Here are some records; copy every line that holds the word "script".

** start of MATERIAL SHOWN **

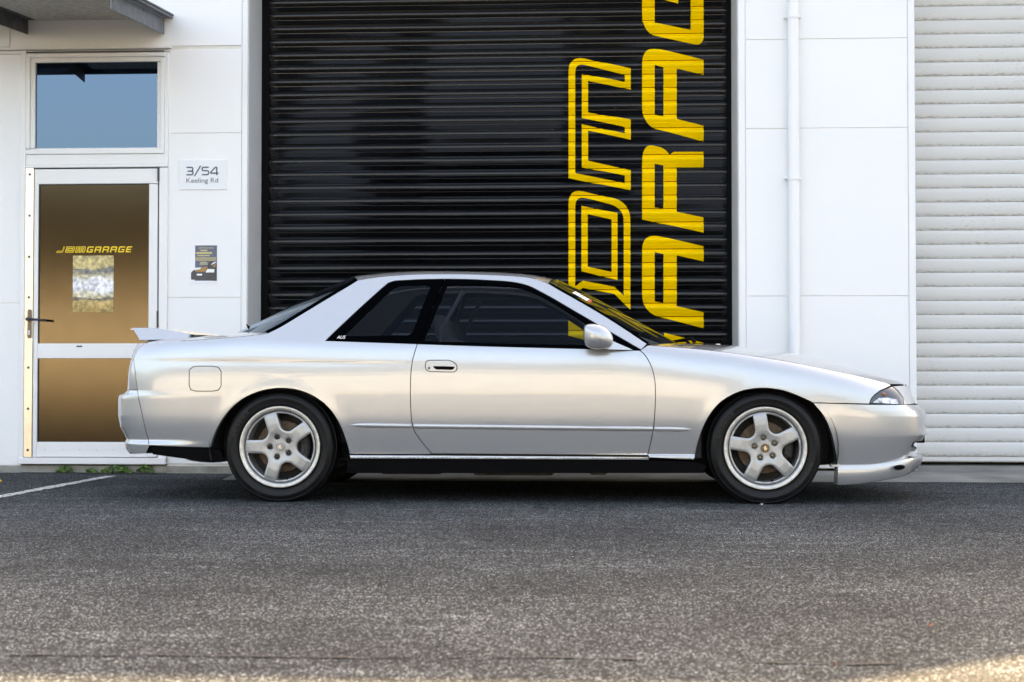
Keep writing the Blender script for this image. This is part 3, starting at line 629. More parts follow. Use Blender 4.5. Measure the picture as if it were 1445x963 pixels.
for a_, b_, c_, d_ in [(390, 215, 510, 235), (315, 252, 590, 285), (330, 303, 550, 322), (390, 420, 500, 435), (375, 448, 525, 465)] + [(305, 342 + 13 * k, 660 - 20 * (k == 4), 349 + 13 * k) for k in range(5)]: fprint(q4(a_, b_, c_, d_), 'flyer_gold', 1)
fprint([(232, 720), (672, 745), (672, 470), (600, 400), (545, 410), (490, 500), (300, 540), (232, 600)], 'flyer_dark', 1)
fprint([(300, 585), (470, 590), (520, 500), (400, 520), (300, 545)], 'flyer_orange', 2); fprint([(285, 560), (380, 545), (410, 515), (300, 520)], 'white_print', 3); fprint([(480, 600), (625, 600), (630, 545), (510, 540)], 'white_print', 3)
fprint(q4(330, 622, 420, 652), 'white_print', 3); fprint([(570, 478), (660, 430), (640, 418), (590, 445)], 'white_print', 3); fprint([(600, 510), (650, 500), (650, 455), (620, 470)], 'flyer_orange', 3)
# small logo on the door glass, letters drawn as outlines / solids
lg = empty('door_lettering', (X(132), WY, Z(352, 132)), 'yellow JDMGARAGE lettering on the bronze entry door glass', 'lettering')
def lp(q): return (X(70 + q[0] / 11.115), Z(335 + q[1] / 11.115, 132))
y0_, y1_ = 240, 146
def it(u, v): return (u + 26 * v, y0_ + (y1_ - y0_) * v)
def lsolid(regs, ox, wd):
    for loops in regs:
        LL = [resample([lp(it(ox + u * wd, v)) for u, v in l], 0.5) for l in loops]; V, T, _ = tri_region(LL)
        pyd('letter', [(p[0], WY - 0.0028, p[1]) for p in V], T, 'gold_print', lg, None, True)
t = 0.22
gA = [[(0, 0), (t, 0), (t, .36), (1 - t, .36), (1 - t, 0), (1, 0), (1, .85), (.88, 1), (.12, 1), (0, .85)], [(t, .54), (t, .80), (1 - t, .80), (1 - t, .54)]]
gR = [[(0, 0), (t, 0), (t, .36), (1 - t, .36), (1 - t, 0), (1, 0), (1, .38), (.93, .45), (1, .54), (1, .85), (.88, 1), (.12, 1), (0, .85)], [(t, .54), (t, .80), (1 - t, .80), (1 - t, .54)]]
gG = [[(.1, 0), (1, 0), (1, .55), (.5, .55), (.5, .37), (.80, .37), (.80, .2), (t, .2), (t, .8), (1, .8), (1, 1), (.1, 1), (0, .88), (0, .12)]]
gE = [[(0, 0), (1, 0), (1, .2), (t, .2), (t, .4), (.9, .4), (.9, .58), (t, .58), (t, .8), (1, .8), (1, 1), (.1, 1), (0, .88)]]
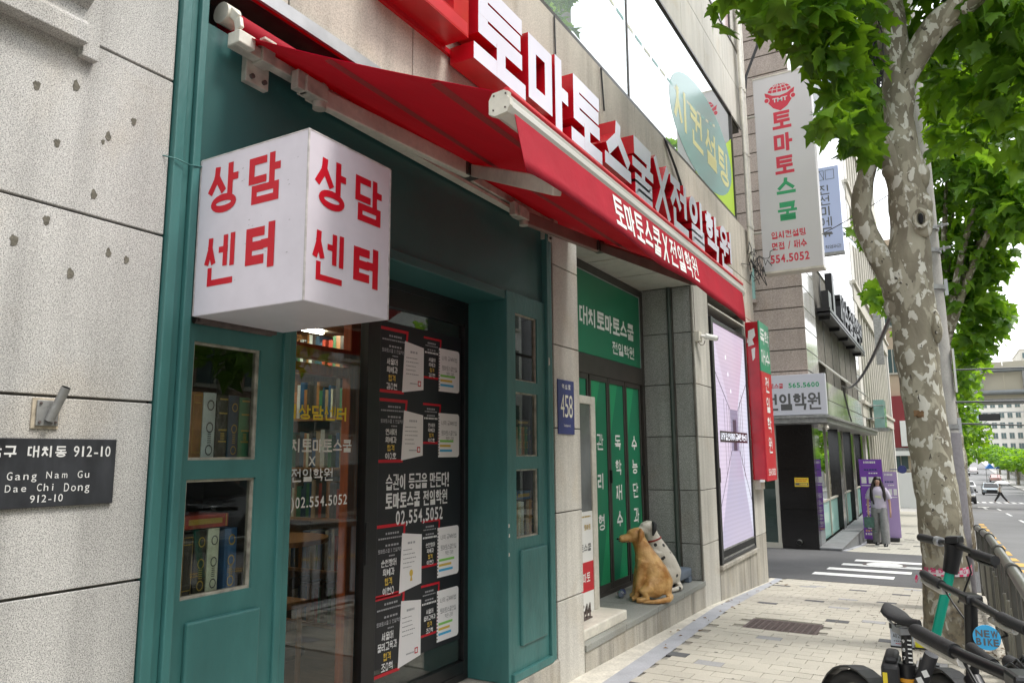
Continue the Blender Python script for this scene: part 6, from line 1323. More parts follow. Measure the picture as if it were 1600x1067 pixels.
# knots and burls
b = MB()
for c, r_ in (((.00, 6.785, 3.30), (.08, .05, .14)), ((.032, 6.87, 3.70), (.055, .07, .12)), ((.03, 6.85, 3.44), (.055, .06, .12)), ((-.26, 6.86, 2.62), (.075, .08, .12)), ((.025, 6.83, 2.42), (.045, .06, .14)), ((-.20, 6.80, 3.78), (.075, .06, .07)), ((-.02, 6.74, .55), (.05, .03, .05))):
    b = MB(); st = 0; b.ball(c, r_, 18, 12)
    for i in range(st, len(b.v)): v = V3(b.v[i]); b.v[i] = tuple(V3(c) + (v - V3(c)) * (1 + mnoise.noise(v * 14) * .22))
    mk('burl', b, M['bark'], tr)
b = MB(); n = 16
for k in range(n): pass
b.ball((-.01, 6.712, 3.30), (.020, .012, .045), 12, 8); mk('knot_hole', b, M['hole'], tr)
b = MB(); b.tube([(-.01 + .045 * math.cos(2 * math.pi * k / 18), 6.715, 3.30 + .07 * math.sin(2 * math.pi * k / 18)) for k in range(19)], .017, 8); mk('callus_ring', b, M['bark'], tr)
b = MB()
for x0, z0 in ((-.15, 1.72), (.03, .70)):
    for k in range(3): b.poly([(x0 + (q - 3) * .012, 6.9 - .150 - .006 - .004 * k, z0 + rng.uniform(-.012, .014) + .010 * k) for q in range(7)] + [(x0 + (3 - q) * .011, 6.9 - .150, z0 - .02 + rng.uniform(-.012, .01)) for q in range(7)], (0, -1, 0), .002)
mk('peeling_bark', b, mat('peel', (.20, .12, .06), .9, n1=(30, .3)), tr)
NC = [(-.94, 5.5, 4.86, .42, .5, .22), (-.67, 5.5, 4.72, .40, .5, .26), (-.45, 6.0, 4.82, .40, .5, .34), (-.54, 5.8, 4.45, .22, .4, .26), (-.36, 6.3, 4.44, .20, .3, .38), (-.44, 6.0, 4.05, .17, .3, .24), (-.37, 6.3, 3.92, .13, .3, .2), (-.50, 5.7, 3.84, .14, .25, .13),
      (-.30, 7.4, 5.32, .34, .4, .4), (-.30, 7.6, 4.75, .24, .4, .45), (.30, 7.5, 5.31, .34, .5, .34), (.64, 7.0, 4.98, .34, .5, .34), (.95, 7.0, 4.85, .34, .5, .40), (.27, 8.0, 5.06, .24, .4, .34), (.54, 7.5, 4.69, .34, .4, .34),
      (.82, 7.2, 4.42, .28, .4, .32), (.27, 8.5, 4.72, .22, .4, .36), (.59, 8.0, 4.45, .28, .4, .30), (.88, 7.8, 4.26, .25, .4, .28), (-.74, 5.5, 5.3, .6, .7, .4), (-.28, 6.0, 5.6, .6, .7, .4), (.23, 7.0, 5.9, .7, .7, .4), (.73, 7.0, 5.6, .6, .7, .4), (-.1, 6.9, 6.8, 1.2, 1.2, 1.0), (.6, 6.9, 6.6, 1.0, 1.2, .9)]
lv = 0
for c in NC[:19]:
    n = max(6, int(300 * (c[3] * c[4] * c[5]) ** .6 / 5.2))
    for _ in range(n):
        if lv >= 298: break
        p = in_ell(rng, c[:3], c[3:6], .1); p.y = c[1] - abs(p.y - c[1]) * .9; o = bpy.data.objects.new('leaf', leaf_meshes[rng.randrange(3)]); COL.objects.link(o); o.parent = tr; mm = leaf_matrix(p, rng.uniform(.13, .215), rng); mm.translation -= V3(tr.location); o.matrix_local = mm; lv += 1
b = MB(); leaves_into(b, NC[:19], .19, rng, 480); leaves_into(b, NC[19:], .21, rng, 330); mk('foliage', b, lm1, tr, kind='stuff')
# barrier tape round the trunk
tp = T('barrier_tape', 'red and white barrier tape wrapped round the plane tree', 'tape', (TX, TY, .5))
b = MB(); R_ = .182; n = 40
def tapept(a, z): return (-.067 + R_ * math.sin(a), 6.9 - R_ * math.cos(a), z)
for k in range(n):
    a0, a1 = -1.75 + 3.5 * k / n, -1.75 + 3.5 * (k + 1) / n
    def zb(a): t_ = (a + 1.75) / 3.5; return .475 + .012 * t_ , .475 + .02 + .075 * t_
    l0, h0 = zb(a0); l1, h1 = zb(a1)
    for j in range(4): z00 = l0 + (h0 - l0) * j / 4; z01 = l0 + (h0 - l0) * (j + 1) / 4; z10 = l1 + (h1 - l1) * j / 4; z11 = l1 + (h1 - l1) * (j + 1) / 4; b.quad(tapept(a0, z00), tapept(a1, z10), tapept(a1, z11), tapept(a0, z01), (0 if (k // 2) % 2 else 1) if j in (0, 3) else 1)
lp_ = b
for j in range(3): x = -.262 + rng.uniform(-.02, .01); z = .47 - j * .008; lp_.quad((x, 6.82, z), (x - .012, 6.80, z - .03), (x - .004, 6.80, z - .045), (x + .012, 6.83, z - .015), j % 2)
mk('tape', b, [mat('tape_red', (.62, .03, .12), .4), mat('tape_white', (.62, .55, .57), .4)], tp)
b = MB(); R2 = .1845
for i, c in enumerate('안전DANGER'):
    a = -.75 + i * .30; f_ = Face((-.067 + R2 * math.sin(a), 6.9 - R2 * math.cos(a), 0), (math.cos(a), math.sin(a), 0), (0, 0, 1), .002); (glyph(b, f_, c, -.022, .505, .044, .034, .007) if ord(c) > 999 else latin(b, f_, c, -.016, .507, .030, .032, 0, .02))
mk('lettering', b, mat('tape_ink', (.55, .03, .15), .5), tp)
cb = MB()
for k in range(7): cb.tube([(-.32 + .012 * k, 6.80 + .01 * (k % 3), 5.9), (-.30 + .010 * k, 6.78, 5.2), (-.265 + .009 * k + .01 * math.sin(k), 6.76 + .012 * (k % 2), 4.75), (-.245 + .008 * k, 6.74, 4.45 + .03 * k)], .011, 6)
cb.tube([(-.22, 6.74, 5.3), (-.17, 6.73, 5.0), (-.175, 6.73, 4.7), (-.21, 6.73, 4.5)], .006, 5); thing(mk('cable_bundle', cb, M['black']), 'bundle of black cables strapped up the left side of the tree trunk', 'cables')
# soil, bark litter round the base
b = MB()
for k in range(260): a = rng.uniform(0, 6.28); r_ = rng.uniform(.19, .42); x, y = -.07 + r_ * math.cos(a), 6.9 + r_ * math.sin(a); s_ = rng.uniform(.008, .03); th = rng.uniform(0, 3.14); z = gz(y) + .004 + rng.uniform(0, .012); dx, dy = s_ * math.cos(th), s_ * math.sin(th); b.quad((x - dx, y - dy, z), (x + dy * .4, y - dx * .4, z + .004), (x + dx, y + dy, z + .002), (x - dy * .4, y + dx * .4, z))
thing(mk('bark_litter', b, mat('litter', (.12, .08, .045), .95, n1=(30, .4))), 'dry bark litter round the foot of the plane tree', 'litter')['kind'] = 'stuff'

# utility pole behind the tree
up_ = T('utility_pole', 'grey concrete utility pole standing just behind the plane tree', 'pole', (0, 9.3, -.2))
b = MB(); b.tube([(.005, 9.3, -.3), (.0, 9.3, 1.65)], [.165, .158], 28); b.tube([(.0, 9.3, 1.65), (-.012, 9.3, 10.5)], [.150, .125], 28); mk('pole', b, mat('concrete_pole', (.36, .35, .33), .85, n1=(5, .12), n2=(60, .1), bump=(70, .2)), up_)
b = MB(); b.tube([(.005, 9.3, -.2), (.003, 9.3, 1.62)], .170, 28); mk('grey_wrap', b, mat('grey_wrap', (.21, .20, .215), .6, n1=(30, .12)), up_)
b = MB()
for z in (1.66, 3.18): b.tube([(.0, 9.3, z), (.0, 9.3, z + .05)], .165, 28); b.box(.15, .185, 9.28, 9.32, z - .06, z + .12)
for z in (3.6, 3.86): b.tube([(-.005, 9.3, z), (-.005, 9.3, z + .045)], .160, 24); b.tube([(.14, 9.2, z + .022), (.24, 9.16, z + .022)], .014, 8); b.box(.17, .19, 9.17, 9.23, z - .005, z + .05)
mk('band_clamp', b, M['galv'], up_)
b = MB(); b.box(.16, .18, 9.22, 9.30, 2.05, 2.52); mk('small_plate', b, M['white'], up_)

# overhead wires and black signal box
def wire(a, c, sag, r_, label, name='overhead_wire'):
    b = MB(); n = 14; a, c = V3(a), V3(c); b.tube([a.lerp(c, k / n) - V3((0, 0, sag * 4 * (k / n) * (1 - k / n))) for k in range(n + 1)], r_, 5); thing(mk(name, b, M['black']), label, 'wire', 'overhead wires')
wire((-.30, 6.98, 2.56), (-1.95, 19.0, 2.98), .25, .020, 'thick drooping wire from the tree to the brown building')
wire((-1.95, 19.0, 2.98), (-1.97, 20.6, 2.2), .05, .02, 'short length of the thick wire dropping to the grey canopy')
wire((.1, 9.3, 4.6), (-2.2, 12, 4.5), .1, .006, 'thin wire just under the tall white sign')
wire((.15, 9.35, 1.95), (14, 44, 4.0), .1, .012, 'white support wire running right from the pole over the road')
wire((.15, 9.35, 1.72), (14, 46, 2.9), .2, .010, 'lower black wire running right from the pole over the road')
wire((.15, 9.35, 2.3), (14, 40, 5.6), .2, .010, 'upper black wire running right from the pole over the road')
sgb = T('signal_box', 'dark horizontal traffic signal seen from behind on its wire', 'traffic signal', (1.9, 40, 2.9))
b = MB(); b.box(1.50, 2.32, 40, 40.2, 2.80, 3.12); mk('housing', b, M['black'], sgb, bevel=.03); b = MB(); b.box(-1, 16, 40.05, 40.1, 3.14, 3.19); mk('support_arm', b, M['galv'], sgb)

# ------------------------------------------------------------------ kerb fence
fe = T('kerb_fence', 'dark bronze pedestrian fence with round top rail along the kerb', 'fence', (.27, 6, -.1))
FX = .275; ms_ = mat('fence_bronze', (.075, .073, .062), .5, .3, n1=(10, .15)); rail_m = mat('fence_rail', (.20, .20, .175), .35, .6, n1=(6, .12))
yk = [-1, .7, 2.4, 3.75, 5.05, 6.35, 7.7, 9.1, 10.95]
for y0, y1 in zip(yk, yk[1:]):
    b = MB(); b.tube([(FX, y0 + .03, gz(y0) + .80), (FX, y1 - .03, gz(y1) + .80)], .030, 16); mk('top_rail', b, rail_m, fe)
    b = MB(); b.bar((FX, y0 + .03, gz(y0) + .12), (FX, y1 - .03, gz(y1) + .12), .03, .03); mk('bottom_rail', b, ms_, fe)
    n = int((y1 - y0) / .17)
    for k in range(n):
        y = y0 + .10 + k * (y1 - y0 - .15) / n; g0 = gz(y); b = MB()
        if k % 2: b.tube([(FX, y, g0 + .12), (FX, y, g0 + .52), (FX - .0, y, g0 + .56)], [.014, .014, .020], 10)
        else: b.box(FX - .006, FX + .006, y - .045, y + .045, g0 + .13, g0 + .775)
        mk('fence_bar', b, ms_ if k % 2 == 0 else rail_m, fe)
for y in yk:
    b = MB(); b.box(FX - .022, FX + .022, y - .022, y + .022, gz(y), gz(y) + .79); b.tube([(FX, y - .03, gz(y) + .80), (FX, y + .03, gz(y) + .80)], .040, 16); mk('fence_post', b, ms_, fe, bevel=.004)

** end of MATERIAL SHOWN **

THE SOLUTION:
Keep writing the Blender script for this image. This is part 3, starting at line 629. More parts follow. Use Blender 4.5. Measure the picture as if it were 1445x963 pixels.
Continue the Blender Python script for this scene: part 6, from line 1323. More parts follow. Measure the picture as if it were 1600x1067 pixels.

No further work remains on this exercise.